For the fainthearted . . .

Boys’ own adventures

It was one of those adventure books that caught the imagination of an eleven or twelve year old boy, the heroes, teenage boys themselves, sought safety and refuge deep in the heart of an English forest. The story never suggested where the forest might be, but the boys are assisted by a charcoal maker who lives a self-sufficient life, his home a shack in a clearing.

The title is long gone from the memory and searching for the book on the Internet with such scant details has proved a futile exercise. The plot was probably fairly thin, the attraction was not any storyline, but in the descriptions of the boys learning how to survive. It seemed possible that such a story might be so, that it was within the bounds of imagination that a pair of teenage boys might learn self-sufficiency.

Isolation and survival have remained matters of fascination since reading the pages of that book.

Is it possible to really hide anywhere, now? Perhaps in remote, sparsely populated countries it might still be feasible to disappear, for a time at least, but a stranger would be conspicuous in communities with view visitors and would find food and shelter would be difficult to find in an unfamiliar environment.  In most of Western Europe, it is hard to imagine it would be possible for someone to live somewhere for more than a few days before being noticed.  Like hiding a pebble on a beach, it is much easier for a person to disappear among the crowds of a city than deep in rural areas; perhaps the boys would have been better advised to have lurked in the streets of London than have gone into the depths of a forest.

Surviving by living off the land now seems a prospect even more remote than being able to disappear. Even a cut in the electricity supply leaves most of us adrift and not knowing how to cope; the suggestion that we might go deep into a forest, with nothing more than the clothes we wear and a pen knife in our pocket, and become self-sufficient for a prolonged period, would seem laughable. If you were like me, survival would probably depend upon seizing fruit from greengrocers’ stalls and pints of milk from doorsteps rather than snaring, skinning and cooking rabbits.
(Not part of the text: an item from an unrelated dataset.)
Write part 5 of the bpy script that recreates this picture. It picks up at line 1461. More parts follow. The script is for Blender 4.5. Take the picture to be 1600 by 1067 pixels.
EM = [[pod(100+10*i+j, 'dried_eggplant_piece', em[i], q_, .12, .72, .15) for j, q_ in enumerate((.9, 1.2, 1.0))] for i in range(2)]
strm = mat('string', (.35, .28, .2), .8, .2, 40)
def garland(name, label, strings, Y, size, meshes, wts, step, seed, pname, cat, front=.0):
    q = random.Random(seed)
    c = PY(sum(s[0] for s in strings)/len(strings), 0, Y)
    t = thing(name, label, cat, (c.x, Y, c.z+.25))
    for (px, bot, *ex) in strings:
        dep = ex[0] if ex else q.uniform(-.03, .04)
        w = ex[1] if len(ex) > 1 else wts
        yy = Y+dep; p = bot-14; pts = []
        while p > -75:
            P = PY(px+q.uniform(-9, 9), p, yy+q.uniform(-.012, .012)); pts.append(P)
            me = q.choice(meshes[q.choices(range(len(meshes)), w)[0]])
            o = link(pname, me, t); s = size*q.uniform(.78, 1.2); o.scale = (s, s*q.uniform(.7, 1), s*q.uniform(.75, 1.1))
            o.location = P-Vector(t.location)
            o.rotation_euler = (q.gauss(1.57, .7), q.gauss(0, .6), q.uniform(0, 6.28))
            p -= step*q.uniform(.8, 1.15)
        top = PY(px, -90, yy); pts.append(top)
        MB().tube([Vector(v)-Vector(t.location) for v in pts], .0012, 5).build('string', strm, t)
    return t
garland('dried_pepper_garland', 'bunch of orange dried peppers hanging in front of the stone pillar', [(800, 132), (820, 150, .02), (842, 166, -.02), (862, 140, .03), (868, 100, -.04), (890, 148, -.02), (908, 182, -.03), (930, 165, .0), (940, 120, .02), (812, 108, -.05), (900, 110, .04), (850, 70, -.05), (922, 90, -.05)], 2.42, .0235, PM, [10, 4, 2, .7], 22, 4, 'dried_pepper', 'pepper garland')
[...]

Yet, despite the improbability of isolation or survival, they remain intriguing prospects. Of course, in imagination, I am not a sedentary, unfit 53 year old, but someone much younger, someone much more athletic, someone much more resourceful.

Walking through the Oregon town of Gold Beach on a July evening three years ago, we happened upon the offices of Backwoods Home Magazinethree years later, the philosophy of radical self-reliance they promote remains fascinating. The embracing of a firearms culture and the individualist libertarianism are far removed from the anaemic liberalism of a 1970s English education, but the notions of responsible and sustainable living seem not so far from the sort of thing we might teach in church – and, were I once more an eleven or twelve year old boy, I might really learn how the boys in the story might really have survived.